Hudson Tuttle's tombstone.

Once inside the cemetery, I had to call on my memory to find Tuttle’s grave. Even though he was born in the 1830’s and died in 1910, his tombstone wasn’t all that old looking or scary. Not like some of the markers at West End that were truly creepy – even in daylight.

The ground was quite uneven in the cemetery, most likely from creep (the actual geological term for when the earth moves due to the gravity of a hillside) toward the cliff bank … or moles. Either way, it was enough to make me stumble a time or two. Once I actually stumbled enough to fall to the ground, this time over a bone. If I were a kid that would've been the time to bolt, but I realized fairly quickly that the femur I'd tripped over was merely a prank by one of the town’s freshly minted group of kids who’d probably just discovered the joy of ghost seeking at West End themselves.

The tall pine trees in the cemetery blocked out most of the moonlight and made it hard to see. But soon my eyes adjusted to the darkness and before long I could have read a book - maybe even a book by Hudson Tuttle! And wouldn’t you know it, my memory and my navigation skills must have been finely tuned, because at my feet was Hudson’s grave, along with his wife Emma’s.

It was just as I remembered. His tombstone was rather plain and modern looking, but still in good shape; clean with no debris or chipping, it was like he could have been buried last week. Before I got caught up in ringing up Hudson, my own cell phone rang. It was my concerned daughter calling to make sure the dead hadn’t abducted me. She’s 13, the perfect age for thoughts like that.

“Liv, it’s past midnight, go back to bed, I’m fine.” I assured her.

“Okay dad, but hurry up would you?”

I put the phone back in my pocket wondering what life would have been like if I had a cell phone as a kid and my mom would've called when I was in the midst of spiritual connection.

It didn’t matter. Here I was standing by Tuttle’s grave. I took out my camera and snapped off a few frames using the moonlight and a flash as my light sources. With every flash the entire cemetery would light up and then vanish in an instant.

On my last exposure I pressed the shutter and the flash lit up something I wasn’t expecting – a figure hanging from the branch of a pine tree. Suddenly, the 11-year-old in me kicked in and, just like I’d done a hundred times before as a kid, I darted up from Tuttle’s grave and began sprinting the 500-yards to my mom’s house.

Of course, tombstones that once stood erect now littered the cemetery grounds and I caught the edge of one right in my shinbone sending me reeling to the ground. No time for pain, I got up and continued on, sling-shotting around the gate with extreme precision before accelerating down the hill toward home. Halfway there I hit top speed, maybe not as fast as I was at 11, but pretty good for a 44-year-old. Once again I felt as my feet were barely touching the ground.
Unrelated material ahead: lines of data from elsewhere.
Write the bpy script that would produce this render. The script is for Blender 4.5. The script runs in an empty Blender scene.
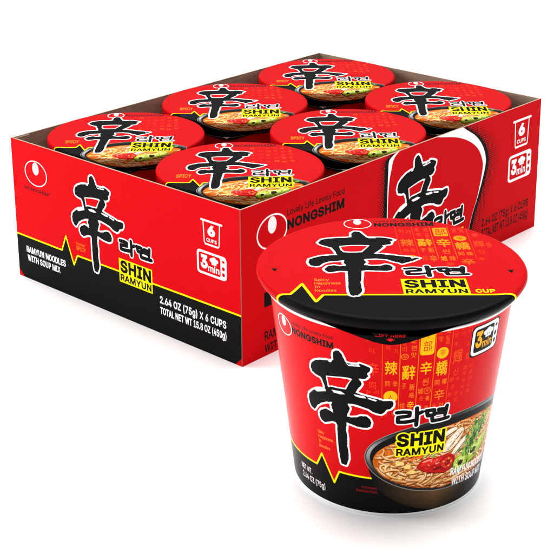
import bpy, bmesh, math, random, os
import numpy as np
from mathutils import Vector, Matrix
from mathutils.geometry import delaunay_2d_cdt

# ---------------------------------------------------------------- camera, world, lamps, exposure
C = bpy.context.scene
S = 0.0008                       # one drawing unit is 0.8 mm
def col(o, parent=None):
    C.collection.objects.link(o)
    if parent: o.parent = parent
    return o
cd = bpy.data.cameras.new('camera'); cam = col(bpy.data.objects.new('camera', cd))
cd.sensor_width = 36.0; cd.sensor_fit = 'HORIZONTAL'
cd.lens = 1410.4874 / 554 * 36
cd.shift_x = (277 - 265.0548) / 554
cd.shift_y = (178.2738 - 277) / 554
cd.clip_start = 0.05; cd.clip_end = 200
CAM = Vector((-629.2062, -609.9909, 435.8863))
cam.matrix_world = Matrix.Translation(CAM * S) @ Matrix(((0.68041874, 0.24160656, -0.69185013),
    (-0.73278156, 0.21421098, -0.64586752), (-0.00784393, 0.94643538, 0.32279799))).to_4x4()
C.camera = cam
w = bpy.data.worlds.new('World'); C.world = w; w.use_nodes = True
nt = w.node_tree; bg = nt.nodes['Background']; bg.inputs[1].default_value = 1.0
g_ = nt.nodes.new('ShaderNodeTexCoord'); sx_ = nt.nodes.new('ShaderNodeSeparateXYZ'); rp_ = nt.nodes.new('ShaderNodeValToRGB')   # studio dome: brighter overhead
nt.links.new(g_.outputs['Generated'], sx_.inputs[0]); nt.links.new(sx_.outputs['Z'], rp_.inputs['Fac']); nt.links.new(rp_.outputs['Color'], bg.inputs[0])
rp_.color_ramp.elements[0].position = 0.0; rp_.color_ramp.elements[0].color = (0.22, 0.22, 0.22, 1)
rp_.color_ramp.elements[1].position = 0.9; rp_.color_ramp.elements[1].color = (0.62, 0.62, 0.62, 1)
C.view_settings.view_transform = 'Standard'; C.view_settings.look = 'None'
C.view_settings.exposure = 0.0; C.view_settings.gamma = 1.0
VR = Vector((0.6804, -0.7328, 0)).normalized()      # picture right, on the table
VF = Vector((0.7328, 0.6804, 0)).normalized()       # away from the camera
def area(name, pos, target, sx, sy, power):
    l = bpy.data.lights.new(name, 'AREA'); l.shape = 'RECTANGLE'; l.size = sx; l.size_y = sy; l.energy = power
    o = col(bpy.data.objects.new(name, l)); o.location = pos
    o.rotation_euler = (Vector(target) - Vector(pos)).to_track_quat('-Z', 'Y').to_euler()
    return o
MID = Vector((0.05, 0.0, 0.05))
sl = bpy.data.lights.new('overhead_diffuser', 'SUN'); sl.energy = 4.6; sl.angle = math.radians(62)       # very large soft source above and behind
so = col(bpy.data.objects.new('overhead_diffuser', sl)); so.rotation_euler = (-(VF * 0.42 + VR * 0.05 + Vector((0, 0, 1)))).to_track_quat('-Z', 'Y').to_euler()
area('left_softbox', MID - VR * 1.25 + VF * 0.05 + Vector((0, 0, 0.45)), MID, 0.5, 0.9, 12)
C.cycles.max_bounces = 8; C.cycles.diffuse_bounces = 5; C.cycles.sample_clamp_indirect = 10

# ---------------------------------------------------------------- materials
def lin(c):
    return tuple((x / 255 / 12.92) if x / 255 <= 0.04045 else ((x / 255 + 0.055) / 1.055) ** 2.4 for x in c)
def ink_material(name, rough, ior, bump):
    m = bpy.data.materials.new(name); m.use_nodes = True; nt = m.node_tree; b = nt.nodes['Principled BSDF']
    a = nt.nodes.new('ShaderNodeAttribute'); a.attribute_name = 'ink'; nt.links.new(a.outputs['Color'], b.inputs['Base Color'])
    b.inputs['IOR'].default_value = ior
    tc = nt.nodes.new('ShaderNodeTexCoord')
    n = nt.nodes.new('ShaderNodeTexNoise'); n.inputs['Scale'].default_value = 900; n.inputs['Detail'].default_value = 3
    nt.links.new(tc.outputs['Object'], n.inputs['Vector'])
    n2 = nt.nodes.new('ShaderNodeTexNoise'); n2.inputs['Scale'].default_value = 22; n2.inputs['Detail'].default_value = 2
    nt.links.new(tc.outputs['Object'], n2.inputs['Vector'])
    mr = nt.nodes.new('ShaderNodeMapRange'); mr.inputs['To Min'].default_value = rough * 0.96; mr.inputs['To Max'].default_value = rough * 1.04
    nt.links.new(n2.outputs['Fac'], mr.inputs['Value']); nt.links.new(mr.outputs['Result'], b.inputs['Roughness'])
    bp = nt.nodes.new('ShaderNodeBump'); bp.inputs['Strength'].default_value = bump; bp.inputs['Distance'].default_value = 0.0001
    nt.links.new(n.outputs['Fac'], bp.inputs['Height']); nt.links.new(bp.outputs['Normal'], b.inputs['Normal'])
    return m
M_CARD = ink_material('printed_cardboard', 0.6, 1.1, 0.2)
M_CUP = ink_material('glossy_printed_paper', 0.26, 1.13, 0.08)
M_LID = ink_material('satin_printed_foil', 0.38, 1.08, 0.08)
def kraft_material():
    m = bpy.data.materials.new('grey_brown_board'); m.use_nodes = True; nt = m.node_tree; b = nt.nodes['Principled BSDF']
    tc = nt.nodes.new('ShaderNodeTexCoord'); mp = nt.nodes.new('ShaderNodeMapping'); mp.inputs['Scale'].default_value = (1, 1, 6)
    n = nt.nodes.new('ShaderNodeTexNoise'); n.inputs['Scale'].default_value = 60; n.inputs['Detail'].default_value = 6
    nt.links.new(tc.outputs['Object'], mp.inputs['Vector']); nt.links.new(mp.outputs['Vector'], n.inputs['Vector'])
    r = nt.nodes.new('ShaderNodeValToRGB'); r.color_ramp.elements[0].position = 0.3; r.color_ramp.elements[1].position = 0.75
    r.color_ramp.elements[0].color = (*lin((150, 130, 112)), 1); r.color_ramp.elements[1].color = (*lin((184, 164, 142)), 1)
    nt.links.new(n.outputs['Fac'], r.inputs['Fac']); nt.links.new(r.outputs['Color'], b.inputs['Base Color'])
    b.inputs['Roughness'].default_value = 0.9; b.inputs['Specular IOR Level'].default_value = 0.1
    return m
M_KRAFT = kraft_material()
def plain(name, c, rough, spec=0.4):
    m = bpy.data.materials.new(name); m.use_nodes = True; nt = m.node_tree; b = nt.nodes['Principled BSDF']
    n = nt.nodes.new('ShaderNodeTexNoise'); n.inputs['Scale'].default_value = 40
    mx = nt.nodes.new('ShaderNodeMix'); mx.data_type = 'RGBA'; mx.inputs[6].default_value = (*[x * 0.96 for x in lin(c)], 1); mx.inputs[7].default_value = (*lin(c), 1)
    nt.links.new(n.outputs['Fac'], mx.inputs[0]); nt.links.new(mx.outputs[2], b.inputs['Base Color'])
    b.inputs['Roughness'].default_value = rough; b.inputs['Specular IOR Level'].default_value = spec
    return m
M_WHITE = plain('white_paper_rim', (250, 250, 248), 0.35)
M_FLOOR = plain('white_studio_sweep', (254, 254, 254), 0.9, 0.0)

# ---------------------------------------------------------------- flat artwork, cut into ONE printed surface
RED = (196, 1, 11); CRED = (206, 4, 12); LRED = (178, 6, 12); BLK = (16, 16, 15); CBLK = (12, 10, 11)
YEL = (255, 240, 0); WHT = (255, 255, 255); GOLD = (255, 190, 10); ORG = (250, 120, 20)
_tc = {}
try:                                                # Blender's own sans-serif, else its built-in one
    FONT = bpy.data.fonts.load(os.path.join(bpy.utils.system_resource('DATAFILES'), 'fonts', 'Inter.woff2'))
except Exception:
    FONT = None
def text_tris(body, off):
    k = (body, off)
    if k not in _tc:
        c = bpy.data.curves.new('t', 'FONT'); c.body = body; c.resolution_u = 2; c.fill_mode = 'NONE'; c.space_character = 1 + off * 1.6
        if FONT and max(map(ord, body)) < 256: c.font = FONT
        o = bpy.data.objects.new('t', c); C.collection.objects.link(o); bpy.context.view_layer.update()
        m = o.to_mesh(); vs = [(v.co.x, v.co.y) for v in m.vertices]; nx = {}
        for e in m.edges: nx.setdefault(e.vertices[0], []).append(e.vertices[1]); nx.setdefault(e.vertices[1], []).append(e.vertices[0])
        fs, seen = [], set()
        for v0 in range(len(vs)):
            if v0 in seen or v0 not in nx: continue
            lp = [v0]; seen.add(v0); cur = nx[v0][-1] if (v0 + 1) not in nx[v0] else v0 + 1
            while cur not in seen:
                lp.append(cur); seen.add(cur)
                nn = [q for q in nx[cur] if q not in seen]
                if not nn: break
                cur = nn[0]
            if len(lp) > 2: fs.append(lp)
        o.to_mesh_clear(); bpy.data.objects.remove(o); bpy.data.curves.remove(c)
        if off and fs:
            sg = 1 if sum(area2([vs[i] for i in lp]) for lp in fs) > 0 else -1
            nv = list(vs)
            for lp in fs:                           # embolden: push every outline point outwards
                n = len(lp)
                for j in range(n):
                    p, a, b = vs[lp[j]], vs[lp[j - 1]], vs[lp[(j + 1) % n]]
                    d1 = (p[0] - a[0], p[1] - a[1]); d2 = (b[0] - p[0], b[1] - p[1])
                    l1 = math.hypot(*d1) or 1; l2 = math.hypot(*d2) or 1
                    n1 = (d1[1] / l1 * sg, -d1[0] / l1 * sg); n2 = (d2[1] / l2 * sg, -d2[0] / l2 * sg)
                    m = (n1[0] + n2[0], n1[1] + n2[1]); q = m[0] ** 2 + m[1] ** 2
                    f = 2 / q if q > 1.2 else 1.0
                    nv[lp[j]] = (p[0] + m[0] * f * off, p[1] + m[1] * f * off)
            vs = nv
        _tc[k] = (vs, fs)
    return _tc[k]
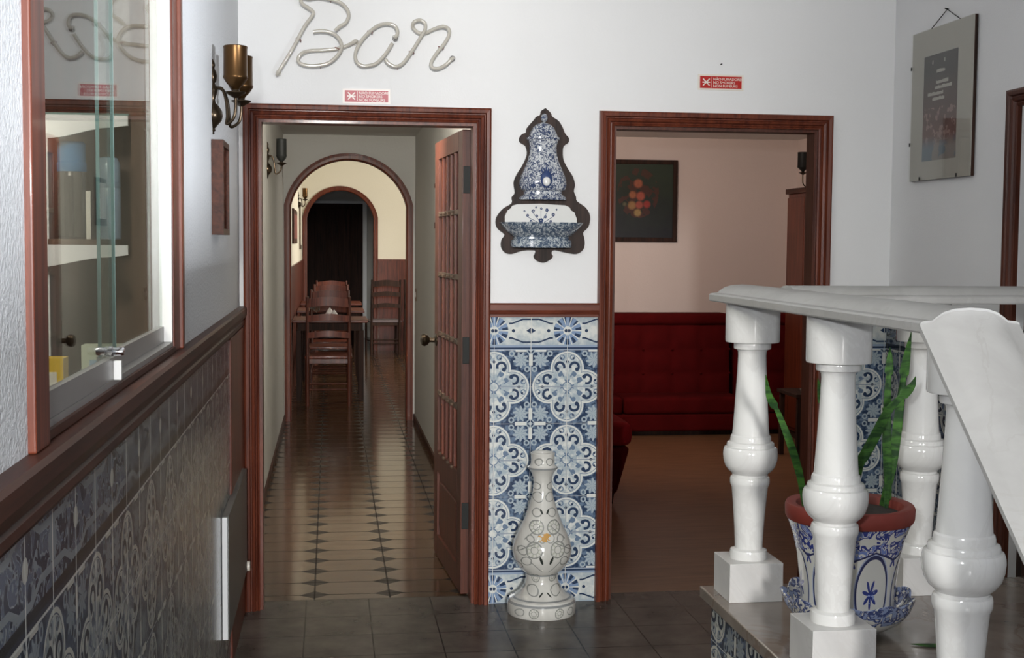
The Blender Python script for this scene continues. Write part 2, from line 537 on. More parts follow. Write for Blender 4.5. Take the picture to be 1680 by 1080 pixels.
def saucer_mat():
    m = Mat('painted_saucer_glaze', 0.14, 0.3)
    n2 = m.noise(44, 2, 0.5, None, 1.6)
    W = (0.62, 0.61, 0.56)
    band = m.z.gt(0.040)
    r = hyp(m.x, m.y)
    bt = m.mix(abs(n2 - 0.5).lt(0.055), W, (0.05, 0.07, 0.18))
    bt = m.mix(n2.gt(0.56), bt, (0.24, 0.30, 0.48))
    c = m.mix(band, W, bt)
    m.base(c)
    return m.m


MT['vase'] = vase_mat()
MT['pot'] = pot_mat()
MT['saucer'] = saucer_mat()


def leaf_mat():
    m = Mat('snake_plant_leaf', 0.55, spec=0.2)
    n = m.noise(3.0, 4, 0.6, m.mapped(5, 5, 22), 0.8)
    c = m.mix((n - 0.42) * 5.0, (0.010, 0.038, 0.008), (0.045, 0.13, 0.018))
    m.base(c)
    return m.m


MT['leaf'] = leaf_mat()


def painting_mat():
    m = Mat('flower_painting', 0.4)
    cx, cz = 1.66, 1.78
    c = m.mix((m.z - 1.55) * 2.0 + (m.noise(6, 3) - 0.5), (0.012, 0.014, 0.018), (0.030, 0.045, 0.030))
    c = m.mix((hyp((m.x - 1.79) / 0.17, (m.z - 1.88) / 0.2)).lt(1.0) * m.noise(14, 3).gt(0.50) * 0.6, c, (0.10, 0.028, 0.02))
    k = 0
    for (x, z, r, col) in ((1.79, 1.955, 0.042, (0.42, 0.13, 0.07)), (1.745, 1.865, 0.036, (0.42, 0.15, 0.07)),
                           (1.81, 1.855, 0.042, (0.46, 0.11, 0.07)), (1.74, 1.78, 0.04, (0.40, 0.22, 0.09)),
                           (1.80, 1.785, 0.038, (0.42, 0.10, 0.07)), (1.862, 1.79, 0.036, (0.40, 0.05, 0.04)),
                           (1.787, 1.722, 0.036, (0.42, 0.28, 0.11)), (1.68, 1.79, 0.022, (0.16, 0.15, 0.08))):
        d = hyp(m.x - x, m.z - z)
        c = m.mix((r - d) * 60.0, c, m.mix(m.noise(60, 3), tuple(q * 0.6 for q in col), col))
    m.base(c)
    return m.m


def poster_mat():
    m = Mat('poster_print', 0.5)
    t = (m.z - 1.80) / 0.405
    n = m.noise(12, 4, 0.6)
    n2 = m.noise(26, 3, 0.6)
    c = m.mix(t * 1.6 - 0.35, (0.12, 0.050, 0.042), (0.030, 0.026, 0.026))
    c = m.mix(t.lt(0.5) * n2.gt(0.55) * 0.7, c, (0.30, 0.20, 0.18))
    c = m.mix((0.24 - t) * 8.0, c, m.mix(n.gt(0.5), (0.12, 0.16, 0.20), (0.22, 0.20, 0.19)))
    m.base(c)
    return m.m


MT['painting'] = painting_mat()
MT['poster'] = poster_mat()


# ------------------------------------------------------------------ mesh helpers
def bm_new(): return bmesh.new()


def box(bm, x0, x1, y0, y1, z0, z1, bev=0.0):
    t = bmesh.new()
    v = [t.verts.new(p) for p in ((x0, y0, z0), (x1, y0, z0), (x1, y1, z0), (x0, y1, z0), (x0, y0, z1), (x1, y0, z1), (x1, y1, z1), (x0, y1, z1))]
    for f in ((0, 3, 2, 1), (4, 5, 6, 7), (0, 1, 5, 4), (1, 2, 6, 5), (2, 3, 7, 6), (3, 0, 4, 7)):
        t.faces.new([v[i] for i in f])
    if bev:
        bmesh.ops.bevel(t, geom=list(t.edges), offset=bev, segments=3, affect='EDGES', profile=0.6)
    merge(bm, t)
    return bm


def merge(bm, t, mat=None):
    if mat is not None:
        bmesh.ops.transform(t, matrix=mat, verts=t.verts)
    me = bpy.data.meshes.new('tmp')
    t.to_mesh(me)
    t.free()
    bm.from_mesh(me)
    bpy.data.meshes.remove(me)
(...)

A smile crossed my face - this was good scary, and soon I was laughing.

My heart was beating like a rabbit when I reached the safety of the house. Once inside, I walked upstairs and assured my daughter I was still alive, and then I hit the sack.

The next morning, the kids and I headed back to West End to sacrifice our Jack-O-Lanterns over the cliff bank into Old Woman’s Creek. Once inside the cemetery, I peered over at Tuttle’s grave once again, and there; hanging from a branch of the pine tree, was a toy skeleton.

“That was good one Hudson, “ I said to myself, “a good one indeed.”